Lakers’ D’Angelo Russell Calls Out Role Under Darvin Ham: ‘Game Within the Game’

D'Angelo Russell, Los Angeles Lakers

Getty D'Angelo Russell #1 of the Los Angeles Lakers.

Los Angeles Lakers star D’Angelo Russell has a usage problem.

It’s not that he’s necessarily looking for more attempts. Instead, Russell has an issue with how he has to come by those attempts within the Lakers’ offense.

“I’m in y’all space,” Russell said on “The Backyard Podcast” on January 10. “If I miss, y’all took me out the game. Ya’ll just took me out the game if I’m missing if it’s all I’m doing is catching and shooting. But if I’m getting to do what I know I can do … it allows me to get there.”

Russell is averaging his second-fewest attempts per 36 minutes of his career, per Basketball Reference. But he specifically wants more pick-and-roll opportunities.

“I get into my flow state in a pick-and-roll when it comes to the game,” Russell said. “If I can tap into pick-and-roles, and recognize how they guard me, it allows me to control the game because I can get to what I know is working or might not work. It’s like playing a game within the game.”

Russell is one of the more productive players in the pick-and-roll.

Russell opened the season as the starting point guard. Head coach Darvin Ham moved him to the bench amid his and the team’s struggles, culminating in a four-game losing streak.

He was shooting 37.5% from the floor and 27.5% from beyond the arc over his last eight games before going to the bench. To his credit, he is shooting 40.5% from deep over his last seven appearances, all off the bench.

The biggest difference could be he is in lineups alongside LeBron James less often. He’s gone from 24.1 minutes per game alongside James over the first 25 games to 11.9 minutes per game over those last seven appearances for Russell, per

Russell’s usage rate went from 22.2% in 25 games as a starter to 23.1% in seven games as a reserve.

“I’m in my space,” Russell said. “I ain’t just catching and shooting.”

Russell is not the only guard who has been at odds with Ham through these early struggles. Austin Reaves has also pushed back on the idea that the Lakers’ injuries were a valid explanation for their struggles, which the head coach backed.

There have also been reports of growing discontent within the locker room. But Ham has touted the support of ownership, management, James and Anthony Davis.

The latter two even cosigned with Russell’s move to the bench.

D’Angelo Russell Better Off Ball This Season

Russell is 38.5% from downtown this season.
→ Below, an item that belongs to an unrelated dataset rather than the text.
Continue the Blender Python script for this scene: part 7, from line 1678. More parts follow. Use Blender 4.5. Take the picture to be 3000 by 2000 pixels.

He is shooting 43.1% on catch-and-shoot threes compared to 32.4% on pull-ups.

His effective field goal percentage is nearly 17% better in those situations.

He is also not a strong defender, something he has admitted and which goes against the ethos of the Lakers as a team. That was best illustrated by Ham’s attempt to surround James with four lengthy defenders in one of his lineup shuffles.

Russell re-signed on a two-year, $36 million contract this offseason and has been mentioned in trade rumors ever since. His trade value is down amid the trying season, though.

It might behoove him to maximize his opportunities, at least until his value rises.

Tyrese Haliburton ‘Makes Everyone Around Him Better’

Russell talked about facing the Indiana Pacers in the In-Season Tournament championship, which the Lakers won. He didn’t have a big scoring night, finishing with 13 points and going 0-for-3 from beyond the arc. But he was 5-for-10 in the paint and dished out seven assists.

He gave some notable praise to Pacers star Tyrese Haliburton.

I like dude,” Russell said of Haliburton, who finished the game with 20 points, 11 assists, one block, one rebound, and one steal. “Dude, he makes everybody around him better.”

Russell noted how much pressure the Pacers apply as an offense.

“You could see it, bro, how fast they get the ball out,” Russell said. “The thing is that they get the ball out so damn fast that there’s nobody running. Everybody’s still right next to each other in that transition period right there, and we’re like, ‘Alright, we got to get back.’ But everybody’s still right there. It’s just like a foot race. But I like the way they play.”